* Begin INFORMATION SUPPLIED *

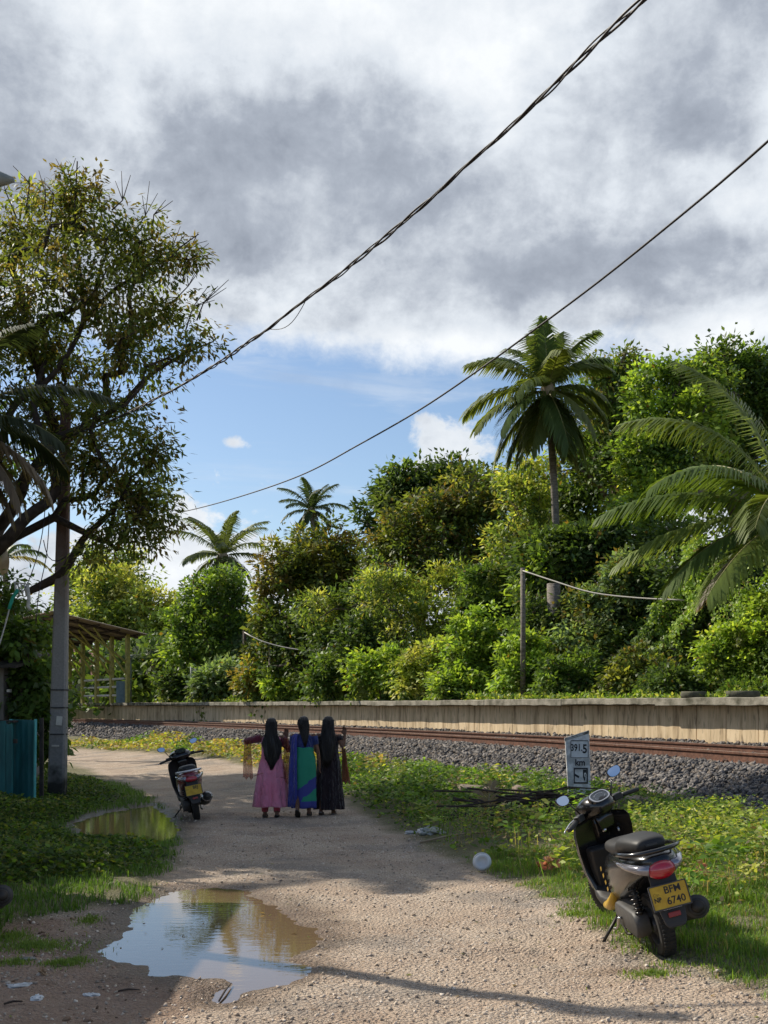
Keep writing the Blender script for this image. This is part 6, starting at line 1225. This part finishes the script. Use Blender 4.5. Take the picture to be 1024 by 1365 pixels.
def hand(mb, w, d, side, curl=.5):
    """palm and five fingers at wrist w, pointing along d; side = thumb side vector"""
    d = Vector(d).normalized(); s_ = Vector(side); s_ = (s_ - d * s_.dot(d)).normalized(); n = d.cross(s_); w = Vector(w)
    mb.loft([[w + d * t + s_ * a * wd + n * b_ * th for a, b_ in ((-1, -.6), (-.5, -1), (.5, -1), (1, -.6), (1, .6), (.5, 1), (-.5, 1), (-1, .6))] for t, wd, th in ((-.01, .02, .015), (.02, .028, .016), (.05, .034, .015), (.078, .034, .012))])
    for i, (o, L_) in enumerate(((.027, .060), (.010, .068), (-.008, .063), (-.026, .050))):
        p = w + d * .072 + s_ * o; pts = [p]; dd = d.copy()
        for k_ in range(3): dd = (dd + n * curl * .55).normalized(); pts.append(pts[-1] + dd * L_ * (.42, .33, .25)[k_])
        mb.tube(pts, [.0088, .0085, .0078, .0065], 7)
    p = w + d * .022 + s_ * .024; mb.tube([p, p + (d * .6 + s_ * .8).normalized() * .028, p + (d * .85 + s_ * .5).normalized() * .052 + n * .008 * curl], [.011, .0095, .0075], 7)
def person(label, loc, yaw, H, J, hips=.155):
    """J: joint dict (metres for a 1.50 m figure); one continuous body mesh grown from overlapping limbs"""
    root = empty('person', loc, yaw, label, 'person', 'three women walking side by side'); root.scale = (H / 1.5,) * 3; mb = MB()
    mb.ell((0, 0, 1.395 - .0), (.068, .082, .103), 20, 14)
    mb.ell((0, .055, 1.345), (.045, .035, .045), 14, 10); mb.ell((0, .088, 1.375), (.010, .014, .018), 8, 6)
    for sx in (-1, 1): mb.ell((sx * .070, -.005, 1.385), (.010, .018, .028), 8, 6)
    mb.tube([(0, -.01, 1.20), (0, -.008, 1.26), (0, .0, 1.33)], [.055, .043, .046], 14)
    mb.loft([[(w * math.cos(a), d * math.sin(a) + yo, z) for a in [2 * math.pi * q / 20 for q in range(20)]] for z, w, d, yo in [(.70, .10, .08, 0), (.76, .15, .105, -.01), (.82, hips, .11, -.015), (.90, .135, .095, -.005), (.96, .12, .085, 0), (1.04, .128, .09, .005), (1.12, .145, .098, .005), (1.18, .155, .085, 0), (1.225, .13, .06, 0), (1.25, .06, .045, 0)]])
    for sd_ in ('l', 'r'):
        sh, el, wr = J['sh' + sd_], J['el' + sd_], J['wr' + sd_]; mb.tube([sh, Vector(sh).lerp(Vector(el), .5), el, Vector(el).lerp(Vector(wr), .4), wr], [.045, .038, .031, .030, .021], 12)
        mb.ell(sh, (.05, .045, .045), 12, 8); hand(mb, wr, J['hd' + sd_], J.get('th' + sd_, (0, 1, 0)), J.get('cu' + sd_, .4))
        hp, kn, an = J['hp' + sd_], J['kn' + sd_], J['an' + sd_]; mb.tube([hp, Vector(hp).lerp(Vector(kn), .5), kn, Vector(kn).lerp(Vector(an), .35), an], [.085, .07, .05, .048, .032], 14)
        a = Vector(an); f = Vector(J.get('ft' + sd_, (0, 1, -.15))).normalized(); mb.tube([a - f * .045 + Vector((0, 0, -.03)), a + Vector((0, 0, -.022)), a + f * .08 + Vector((0, 0, -.032)), a + f * .135 + Vector((0, 0, -.036))], [.026, .032, .026, .016], 10)
    o = mb.build('body', M_SKIN, None, True); md = o.modifiers.new('r', 'REMESH'); md.mode = 'VOXEL'; md.voxel_size = .0075; md.use_smooth_shade = True
    sm = o.modifiers.new('s', 'SMOOTH'); sm.iterations = 3; sm.factor = .5
    dg = bpy.context.evaluated_depsgraph_get(); me = bpy.data.meshes.new_from_object(o.evaluated_get(dg)); bpy.data.objects.remove(o); b = link(me, 'body', None, root, True)
    if not len(me.materials): me.materials.append(M_SKIN)
    for sx in (-1, 1): MB().ell((sx * .028, .072, 1.395), (.012, .008, .007), 8, 6).build('eye', M_EYE, root, True)
    MB().ell((0, .088, 1.335), (.020, .006, .006), 8, 6).build('mouth', M_LIP, root, True)
    return root
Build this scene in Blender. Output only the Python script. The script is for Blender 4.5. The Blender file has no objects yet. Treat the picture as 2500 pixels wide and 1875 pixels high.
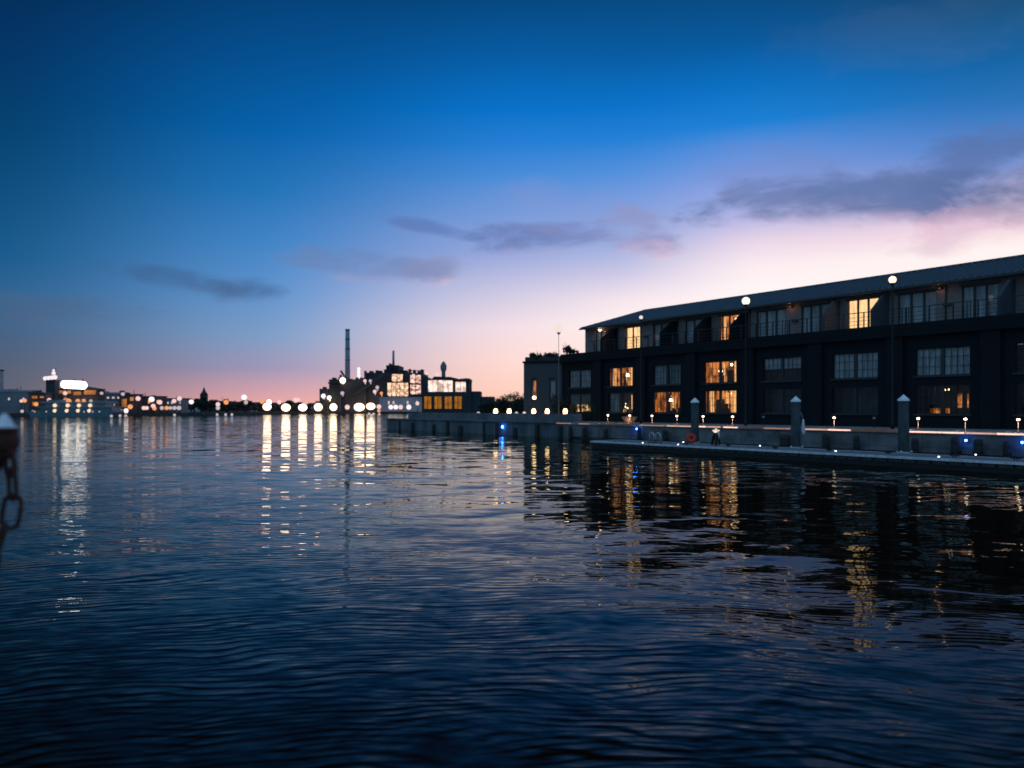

* End INFORMATION SUPPLIED *

- **DESCRIPTION OF THE TASK**: Which lines above contain "Blender"? Show each of them.

- **RESPONSE TO THE TASK**:
Keep writing the Blender script for this image. This is part 6, starting at line 1225. This part finishes the script. Use Blender 4.5. Take the picture to be 1024 by 1365 pixels.
Build this scene in Blender. Output only the Python script. The script is for Blender 4.5. The Blender file has no objects yet. Treat the picture as 2500 pixels wide and 1875 pixels high.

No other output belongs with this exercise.